According to the 2018 State of Clergywomen in the U.S. statistical study by Eileen Campbell-Reed, a Christian scholar and lecturer, about 21% of clergy in the United States are women.


Michels said she has learned that despite the denominations and pastors that don’t let women lead, women participated in many monumental moments in the Bible. One of them involves the resurrection of Jesus on Easter morning, when women were the first to discover that he was missing from his tomb, and then the first to encounter him risen later.

“If Jesus didn’t rise again, our entire faith system would be nonexistent,” Michels said.

Recently, scholars and Christian theologians have also found a way to read the 1 Timothy 1:2-11 passage that doesn’t tell women to learn without having a voice.

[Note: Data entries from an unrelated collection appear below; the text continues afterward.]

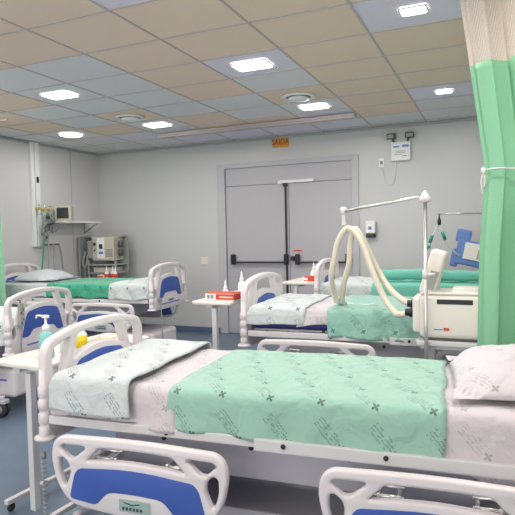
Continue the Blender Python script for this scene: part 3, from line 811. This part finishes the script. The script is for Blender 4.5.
# ------------------------------------------------------------------ ventilator on cart
VX, VY = -.228, 3.345
t = empty('ventilator', (VX, VY, 0), math.radians(0), 'cream hospital ventilator box on cart left of the right green curtain', 'ventilator')
m = MB(); m.box(-.172, .165, -.13, .12, .80, 1.045, .028, seg=4); m.box(-.215, -.16, -.10, .11, .82, 1.03, .022, seg=3); m.build('ventilator_body', 'cream', t, smooth=True)
m = MB(); m.box(-.075, .115, -.133, -.128, .995, 1.022, .002); m.build('grip_slot', 'screen', t)
m = MB(); m.box(-.17, .163, -.125, .115, 1.045, 1.062, .008); m.box(.0, .15, -.05, .1, 1.06, 1.078, .008); m.build('top_cover', 'cream', t)
m = MB(); m.box(-.15, .14, -.115, .105, .785, .802, .004); m.build('rubber_foot', 'dark', t)
m = MB(); m.box(-.095, -.045, -.1325, -.13, .848, .854); m.build('blue_mark', 'devblue', t)
m = MB(); m.box(-.04, -.01, -.1325, -.13, .846, .862); m.build('red_mark', 'red', t)
m = MB(); m.box(.163, .20, -.06, .06, .9, 1.0, .01); m.tube([(.2, 0, .96), (.23, 0, .95)], .02, 12); m.build('side_valve', 'chrome', t)
# tilted control screen facing left
Ms = Matrix.Translation((-.145, -.0, 1.06)) @ Matrix.Rotation(math.radians(17), 4, 'Y')
m = MB(); m.box(-.035, .055, -.10, .12, -.01, .245, .022, M=Ms, seg=3); sc = m.build('screen_housing', 'cream', t, smooth=True)
m = MB(); m.box(-.038, -.034, -.075, .095, .04, .22, .001, M=Ms); m.build('screen_glass', 'screen', sc)
m = MB(); m.box(.0, .045, -.104, -.099, .02, .13, .001, M=Ms); m.build('side_vent', 'devgrey', sc)
# knob / ports for hoses
for y, z in ((-.04, .93), (.05, .97)):
    m = MB(); m.lathe([(.028, 0), (.03, .02), (.022, .03), (.022, .05)], M=Matrix.Translation((-.212, y, z)) @ Matrix.Rotation(-PI/2, 4, 'Y')); m.build('hose_port', 'black', t)
# cart
m = MB(); m.box(-.19, .19, -.14, .13, .755, .785, .008); m.box(-.17, .17, -.12, .11, .735, .756, .004); m.build('cart_tray', 'painted', t)
m = MB()
for xx in (-.12, .12): m.box(xx-.02, xx+.02, -.02, .02, .14, .74, .005)
m.build('cart_column', 'painted', t)
m = MB(); m.box(-.2, -.16, -.17, .15, .075, .11, .01); m.box(.16, .2, -.17, .15, .075, .11, .01); m.box(-.18, .18, -.03, .03, .10, .15, .01); m.build('cart_base', 'dark', t)
for xx in (-.18, .18):
    for yy in (-.15, .13):
        m = MB(); m.lathe([(.025, -.012), (.038, -.01), (.038, .01), (.025, .012)], M=Matrix.Translation((xx, yy, .039)) @ Matrix.Rotation(PI/2, 4, 'Y')); m.build('caster', 'rubber', t)
# support pole and arm (part of ventilator)
PX, PY = -.13, -.17
m = MB(); m.tube([(PX, PY, .10), (PX, PY, 1.585)], .0105, 12); m.box(PX-.015, PX+.015, PY, PY+.06, .745, .775, .004); m.box(PX-.04, PX+.04, PY-.02, PY+.02, .095, .115, .004); m.box(PX-.015, PX+.015, PY, PY+.06, .085, .105, .003); m.build('support_pole', 'chrome', t)
m = MB(); m.tube([(PX, PY, 1.14), (PX, PY, 1.19)], .017, 12); m.tube([(PX, PY, 1.165), (PX+.05, PY, 1.165)], .009, 8); m.build('pole_clamp', 'plastic', t)
m = MB(); m.lathe([(.018, 1.565), (.036, 1.572), (.032, 1.592), (.015, 1.618), (.006, 1.632)], (PX, PY, 0), 16); m.build('pole_joint', 'plastic', t)
HX, HY, HZ = -.905-VX, 3.5-VY, 1.545
m = MB(); m.tube([(PX-.03, PY, 1.598), (HX, HY, HZ)], .009, 10); m.build('support_arm', 'chrome', t)
m = MB(); m.lathe([(.014, -.02), (.022, -.01), (.022, .02), (.01, .03)], (HX, HY, HZ)); m.box(HX-.012, HX+.012, HY-.006, HY+.006, HZ-.09, HZ, .004); m.build('arm_hook', 'plastic', t)

# hoses: each a corrugated tube
def hose(pts, label, r=.019):
    P = spline(pts, 26)
    # resample into ribs
    L = [0]
    for a, b in zip(P, P[1:]): L.append(L[-1]+(b-a).length)
    n = int(L[-1]/.006); Q = []
    k = 0
    for i in range(n+1):
        s = L[-1]*i/n
        while k < len(L)-2 and L[k+1] < s: k += 1
        f = (s-L[k])/max(L[k+1]-L[k], 1e-9); Q.append(P[k].lerp(P[k+1], f))
    m = MB(); m.tube(Q, [r*(1.06 if i % 2 else .94) for i in range(len(Q))], 12)
    return m
t = empty('breathing_hose', (-.975, 3.5, .9), 0, 'pair of cream corrugated hoses looping from support arm to the ventilator', 'hose')
def rel(p): return (p[0]+1.0, p[1]-3.5, p[2]-.9)
m = hose([rel(p) for p in ((-1.02, 3.62, .945), (-1.025, 3.52, 1.10), (-1.0, 3.5, 1.22), (-.965, 3.5, 1.36), (-.90, 3.5, 1.435), (-.815, 3.47, 1.36), (-.73, 3.44, 1.15), (-.66, 3.42, 1.0), (-.585, 3.37, .915), (-.53, 3.32, .915), (-.485, 3.305, .93))], '')
m.build('hose', 'hose', t)
m = hose([rel(p) for p in ((-.985, 3.64, .945), (-.955, 3.57, 1.06), (-.91, 3.54, 1.2), (-.895, 3.54, 1.36), (-.865, 3.55, 1.43), (-.80, 3.54, 1.33), (-.725, 3.52, 1.18), (-.63, 3.46, 1.05), (-.54, 3.41, .985), (-.485, 3.395, .97))], '')
m.build('hose', 'hose', t)
m = MB(); m.tube([rel((-1.02, 3.62, .95)), rel((-1.0, 3.66, .925))], .022, 12); m.tube([rel((-.985, 3.64, .95)), rel((-1.0, 3.66, .925))], .022, 12); m.tube([rel((-1.0, 3.65, .935)), rel((-.985, 3.72, .912))], [.02, .016], 12); m.build('hose_connector', 'clear', t)
m = MB(); m.tube(spline([rel(p) for p in ((-.99, 3.72, .915), (-.93, 3.78, .905), (-.86, 3.76, .905), (-.8, 3.8, .905))]), .006, 6); m.build('sample_line', 'white_gloss', t)

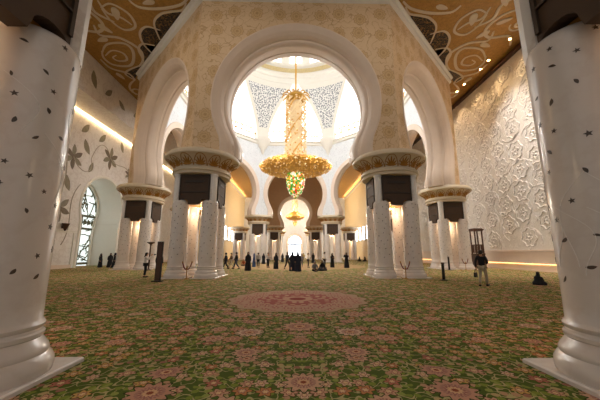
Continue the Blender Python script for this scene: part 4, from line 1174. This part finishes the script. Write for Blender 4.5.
# the lamps of the great chandelier
for i in range(8):
    a = 2*PI*(i+.5)/8
    l = bpy.data.lights.new('chandelier_lamp', 'POINT'); l.energy = 520; l.color = (1, .97, .93); l.shadow_soft_size = .3
    o = bpy.data.objects.new('chandelier_lamp', l); COL.objects.link(o); o.location = (6.2*math.cos(a), YC+6.2*math.sin(a), 13.2)
for i in range(4):  # added white fill spots without fixtures, standing in for daylight on the wall
    a = 2*PI*(i+.5)/4
    l = bpy.data.lights.new('chandelier_lamp', 'POINT'); l.energy = 2300; l.color = (1, .9, .74); l.shadow_soft_size = .3
    o = bpy.data.objects.new('chandelier_lamp', l); COL.objects.link(o); o.location = (4.2*math.cos(a), 88+4.2*math.sin(a), 13.5)
# added fill spots above the view, with made-up fixtures, brightening the great front arch
for i, (x, y, tx, ty) in enumerate(((-6, 9.5, -5, 19.4), (6, 9.5, 5, 19.4), (-15.5, 14.5, -12, 25), (15.5, 14.5, 12, 25))):
    cl_ = bpy.data.objects['ceiling']
    f = MB().lathe([(.3, -.1), (.3, .0), (.2, .0)], 18).build('fill_spot_rim', M['brass'], cl_, loc=(x, y, HC)); MB().lathe([(.24, -.12), (.24, -.05)], 18).build('fill_spot_lens', M['lamp'], f)
    l = bpy.data.lights.new('fill_spot', 'SPOT'); l.energy = 950; l.color = (1, .86, .7); l.spot_size = R_(110); l.spot_blend = 1; l.shadow_soft_size = .3
    o = bpy.data.objects.new('fill_spot', l); COL.objects.link(o); o.location = (x, y, HC-.35)
    o.rotation_euler = (Vector((tx, ty, 13))-o.location).to_track_quat('-Z', 'Y').to_euler()
# ------------------------------------------------------------------ camera
cam = bpy.data.cameras.new('camera'); cam.lens = 17; cam.sensor_width = 36; cam.clip_end = 400
co = bpy.data.objects.new('camera', cam); COL.objects.link(co)
co.location = (-.12, 0, 1.6); co.rotation_euler = (R_(90+10.69), 0, R_(-1.113))
S.camera = co
S.view_settings.view_transform = 'Standard'; S.view_settings.look = 'None'; S.view_settings.gamma = 1; S.view_settings.exposure = 0.1
S.cycles.max_bounces = 6; S.cycles.diffuse_bounces = 4; S.cycles.glossy_bounces = 3
S.cycles.use_denoising = True; S.cycles.sample_clamp_indirect = 8; S.cycles.caustics_reflective = False; S.cycles.caustics_refractive = False
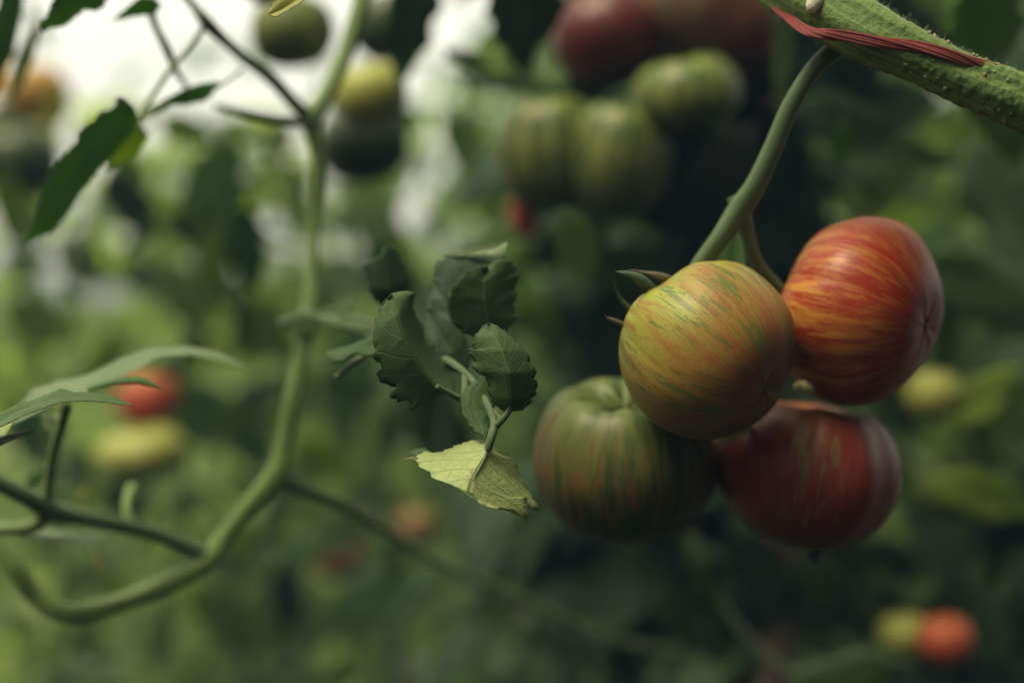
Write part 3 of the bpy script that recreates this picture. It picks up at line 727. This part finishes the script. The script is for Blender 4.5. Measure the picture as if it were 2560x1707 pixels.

According to BibleRef, an online Christian commentary, in his first letter to Timothy, Paul is expressing his concern over a violation of the cultural tradition of women not being allowed to teach. Instead of reading the phrase as “to remain quiet,” it suggests that Paul meant women should learn with a sense of “peacefulness, or stillness, or calmness.”

This kind of thinking doesn’t work for everyone. Muraca — though she dedicated herself to reading the Bible front to back — couldn’t find common ground with her faith.

“It was just an inability to reconcile my political beliefs and morals with things I have learned the Bible contains, particularly the sexism and homophobia,” Muraca said.

But Michels reads the same texts and finds inspiration. Interpretations that hold women to lower roles, she said, evolved because in Biblical times, women depended entirely on their husbands and weren’t allowed to have a voice in legal, business or other public matters.

She returned to the fact that it was women who discovered Jesus missing from his tomb — proving that women had importance and value in God’s eyes.

“God really does fight for women,” Michels said. “And he believes in their importance and their value, same as men, and he calls on men to love women and women to love men.”